I just realized yesterday that, as a subscriber to the London Review of Books, I’m sitting on a gold mine of blog material. In addition to its terrific reviews (one of which will appear in this week’s Beat later today), the LRB is (in)famous for its back-page personal ads, in which clever, morbidly self-deprecating Brits try to outdo each other. The ads are consistently entertaining enough to have been collected in a book. So, from time to time, I think I’ll share a few from recent issues. Four to get us started:

If you can, and do, talk for hours and hours about your love of elderflower kombucha, refuse to eat anything containing wheat, endlessly refer to your travels to India at dinner parties, correct other people’s pronunciation at every opportunity and insist on naming your children (all four of them, born in rapid succession) after members of the Bloomsbury Set, are 46, cold and sexually hostile, you’re either my PhD supervisor or my ex-wife. Good day to you both. The rest of you can try saying something nice to box no. 19/02.

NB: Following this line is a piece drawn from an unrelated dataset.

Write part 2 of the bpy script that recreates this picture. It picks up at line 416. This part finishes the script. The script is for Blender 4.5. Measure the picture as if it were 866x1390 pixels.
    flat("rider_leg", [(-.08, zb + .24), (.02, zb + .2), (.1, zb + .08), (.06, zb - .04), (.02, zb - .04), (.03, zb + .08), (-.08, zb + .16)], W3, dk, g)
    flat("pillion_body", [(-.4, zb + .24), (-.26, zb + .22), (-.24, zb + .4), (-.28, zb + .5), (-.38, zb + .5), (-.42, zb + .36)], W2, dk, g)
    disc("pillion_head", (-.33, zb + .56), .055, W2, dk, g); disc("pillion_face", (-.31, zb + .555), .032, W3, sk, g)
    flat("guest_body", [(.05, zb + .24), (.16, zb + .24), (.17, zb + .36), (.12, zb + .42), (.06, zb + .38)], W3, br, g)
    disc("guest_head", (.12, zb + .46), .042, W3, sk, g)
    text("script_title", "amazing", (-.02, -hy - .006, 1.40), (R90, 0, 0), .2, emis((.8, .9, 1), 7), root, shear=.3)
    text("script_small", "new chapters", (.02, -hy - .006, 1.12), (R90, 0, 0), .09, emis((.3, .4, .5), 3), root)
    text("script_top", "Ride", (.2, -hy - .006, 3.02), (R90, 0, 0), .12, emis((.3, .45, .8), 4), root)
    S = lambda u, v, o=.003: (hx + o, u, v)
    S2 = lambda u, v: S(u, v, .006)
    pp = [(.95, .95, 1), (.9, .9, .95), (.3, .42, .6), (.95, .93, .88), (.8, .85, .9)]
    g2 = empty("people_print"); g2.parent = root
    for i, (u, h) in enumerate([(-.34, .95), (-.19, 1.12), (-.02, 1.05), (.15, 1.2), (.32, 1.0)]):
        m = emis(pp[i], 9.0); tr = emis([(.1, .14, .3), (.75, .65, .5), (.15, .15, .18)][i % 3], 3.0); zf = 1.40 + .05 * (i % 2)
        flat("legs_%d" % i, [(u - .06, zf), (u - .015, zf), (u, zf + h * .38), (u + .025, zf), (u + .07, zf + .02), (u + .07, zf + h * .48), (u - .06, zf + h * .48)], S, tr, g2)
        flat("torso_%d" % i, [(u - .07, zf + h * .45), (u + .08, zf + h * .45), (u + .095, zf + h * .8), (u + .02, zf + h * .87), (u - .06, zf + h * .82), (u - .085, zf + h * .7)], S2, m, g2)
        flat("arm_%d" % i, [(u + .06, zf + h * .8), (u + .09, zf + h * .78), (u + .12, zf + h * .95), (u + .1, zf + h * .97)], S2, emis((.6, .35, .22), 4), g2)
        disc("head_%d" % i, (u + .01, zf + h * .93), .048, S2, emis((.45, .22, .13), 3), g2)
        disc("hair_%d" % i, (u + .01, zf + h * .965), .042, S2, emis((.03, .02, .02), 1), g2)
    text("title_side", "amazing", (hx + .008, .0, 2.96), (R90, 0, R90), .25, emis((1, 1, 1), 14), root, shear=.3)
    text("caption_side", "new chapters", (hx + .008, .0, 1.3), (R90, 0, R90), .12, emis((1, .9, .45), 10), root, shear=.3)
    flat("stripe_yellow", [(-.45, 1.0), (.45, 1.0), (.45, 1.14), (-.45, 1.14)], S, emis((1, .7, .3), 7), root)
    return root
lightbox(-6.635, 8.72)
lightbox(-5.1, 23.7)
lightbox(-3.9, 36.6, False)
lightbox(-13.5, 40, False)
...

As a frequent attendee at LRB Bookshop events, I spend most of my time wrestling with my own internal monologue jokes and summoning up the courage to articulate these before an audience. Naturally, by the time my anxieties have subsided, the shop has emptied and I’m once again alone. My sexual experiences mirror this. Let’s hang out! Box no. 19/07.

I rule the reader comments section on my blog with an iron fist. In the bedroom I allow my sensitive nature to come out. Between these two versions of the same reality, you will find perfection manifested in the form of a 46-year-old gay male podiatrist and freelance juggler. Box no. 16/10.

The sweet smell of apples in the orchard carried on the warm, gentle breeze. A hushed moan, the curtains swish softly. Slowly my breasts come into focus. The goat bleats. The shackles tighten. And then the chanting starts again. Scary woman, 52, looking for a very specific type of ‘perfect Sunday.’ Box no. 16/08.